Certainly. I’ve been into the arts all my life. When I was young, I would fiddle with writing screenplays and would draw and paint all the time. Writing has played a less prominent roll in my life than the visual arts, but it’s now the medium and process I love most. I’m looking forward to tackling increasingly longer pieces of writing in the coming years. We’ll see what happens.

 What’s the most exciting part of your job?

Full disclosure: picture books are still a glorified hobby. I’m a creative director by day, which offers some exciting day-to-day things, but that’s not what this blog is about. The most exciting thing about making picture books is not having an authority to answer to. Alessandra (Balzer, my publisher) and I have an incredible working relationship. She let’s me chase my passions and ideas to whatever end excites me. Along the way, her only requirement is that it be incredible, and who can argue with that. There’s a creative freedom to the writing and illustrating of picture books one can easily find elsewhere.

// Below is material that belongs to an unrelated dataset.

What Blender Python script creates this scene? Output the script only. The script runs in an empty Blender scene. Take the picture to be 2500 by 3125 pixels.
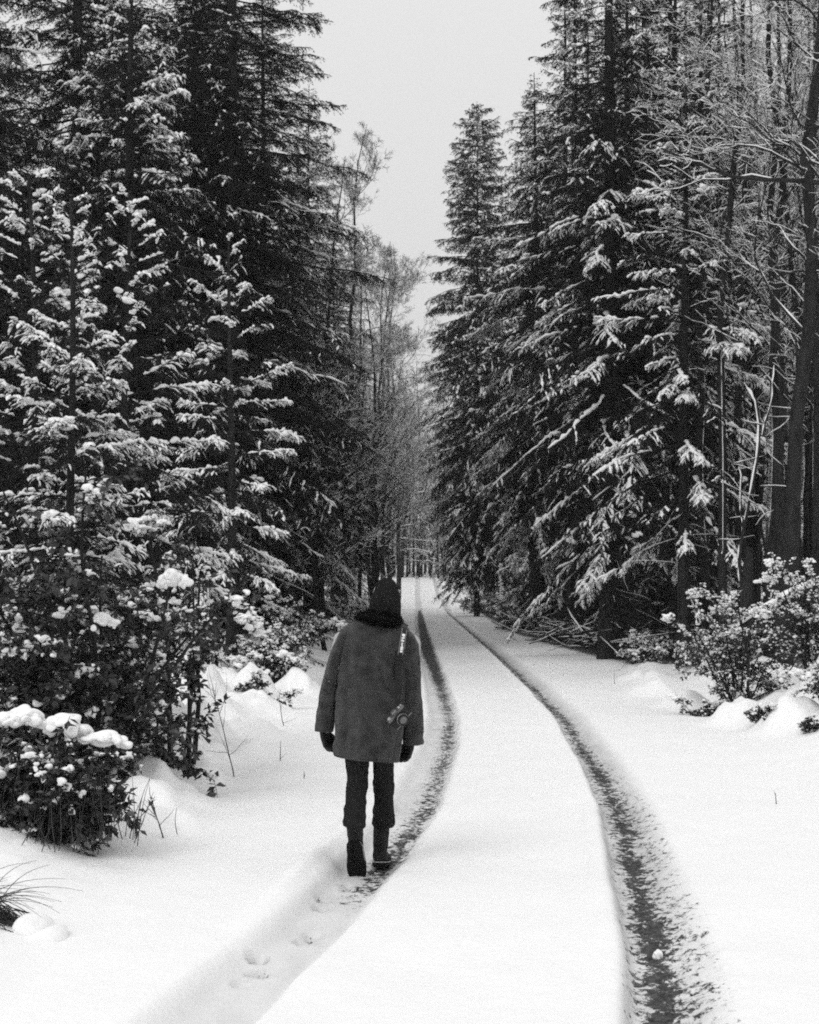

I work closely with big brands during the day, so coming home and being able to express myself freely is exceptionally exciting.

 What inspires your creativity?

The short answer is…everything. My brain constantly develops and process new ideas, it’s sort of the default state of my mind. Because of that, any sensory input gives me new ideas. Films, music, nature, walks, the overheard conversation—it all has the ability to spark something. This is both hugely satisfying and incredibly maddening. Creating is something I can’t turn off. There’s a downside to that.

What is one thing that readers don’t know about you, that only you could tell us?

Eeesh. A confession. You didn’t tell me we’d be confessing today.

I’m sure readers think the work just falls out of me. The truth is making picture books is hard…really hard. Maybe this will change when I’m no longer working a day job, but each book is a struggle. I’ve even developed a formula to predict how many times I will cry during each project. I call it my Formula for Tears. It’s pretty simple, actually. Take the page count of a project and divide it by ten. For Rulers that would be 48. That’s 4.8 times. Of course, you’ve got to round up. So 5 times.

 When I share this with kids during school visits they laugh. But it’s the truth. Making art is hard. It’s really hard when you aspire to create work of the highest caliber (something I’ve still failed to do).

If you weren’t writing books, what do you think you’d be doing?

If I wasn’t writing books, I’d be writing films or developing animated television series. Films are the great love of my life. My career continues to creep closer to that, so we’ll see.

 What can readers expect from you in the future?

More books, obviously. My fourth is a character platform and something I hope to create many books for. We’ll see if this proves true. I reserve the right to change my mind about that.

A few of my own middle grade books have been nagging at me this year and last. One is an adventure and the other is a quiet story of loss. I’m also in the very early stages of developing a few animated television series. Perhaps news of one of these projects being made real will find its way to readers in the future.

 Anything else you’d like to share with readers of this blog?

My third book, The Digger and the Flower, hits shelves in late January. I’m really proud of the book. I hope readers are too.